Up to today, I was using CUDA tk+sdk 1.0 under visual studio 2008 beta 2. Everything was working perfectly fine. CUDA 1.1 breaks this compatibility and says nvcc supports only msvc 7.1 and 8.0.
we are planning on moving to 9.0 as soon as it is available on the market. Is there any reason why the compatibility was broken?
Visual Studio 2008 was never a supported platform/environment with CUDA. We are considering additional platforms in the future, however the 1.1 release will only support MSVC 7.1 & 8.0.
We’re planning to support Vista in a release next year. Visual C++ 2008 support is currently under consideration, however has not been slated for any specific release.
If you have both Visual C++ 2008 and 2005 installed, you can tell nvcc to use VC8 while compiling the rest of your application with VC9 by adding the following to C:\CUDA\bin\nvcc.profile:
compiler-bindir = C:\Program Files\Microsoft Visual Studio 8\VC\bin
Choosing a different compiler for CUDA is also very useful in Linux to use gcc 4.1 for nvcc but gcc 4.2 or 4.3 for everything else.
Currently I am only using windows in a virtual machine to test that my code compiles correctly, and the program also started successfully, without however executing any CUDA kernels as it wasn’t able to access the real graphics card. However I used a similar trick with the first version of CUDA which only supported VC7.1 and it worked very well.
I’m looking to head up a commercial development using CUDA. The nature of the project is related to the acceleration of video decoding (many simuntaneous streams, several codecs) with possibly some analysis.
We develop using Visual Studio 2008 and personally I develop on a Vista platform. The target platforms are both Vista and XP.
The compromise of having portions of a project built using a different compiler tool (i.e. vs2005) is unacceptable (because the vs2008 compiler is superior for many reasons plus it’s a risk).
Therefore, support for vs2008 is highly desirable. We use Visual Studio 2008 team edition for developers specifically.

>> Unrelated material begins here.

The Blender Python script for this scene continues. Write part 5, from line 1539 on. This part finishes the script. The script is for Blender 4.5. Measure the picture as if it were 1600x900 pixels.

Could you confirm that you will support this development platform eventually and provide an approximate date for such support?
We also use a Team Foundation Server 2008 build server to build releases, as this is a server it has no video hardware to mention, will the SDK and CUDA build tools work on such a platform?
We are currently tentatively planning to add VC9 support in the next CUDA release after 2.0. The timeframe of that release is currently not solid enough to provide an estimate.
we would need VC9 support as well. I am working for a company doing video analysis real time, and we are looking whether we could speed up video analysis using CUDA.
VC 2008 integration would be needed for us in order to proceed with CUDA. (Or some solid instructions on how to do batch compilation in a mixed environment).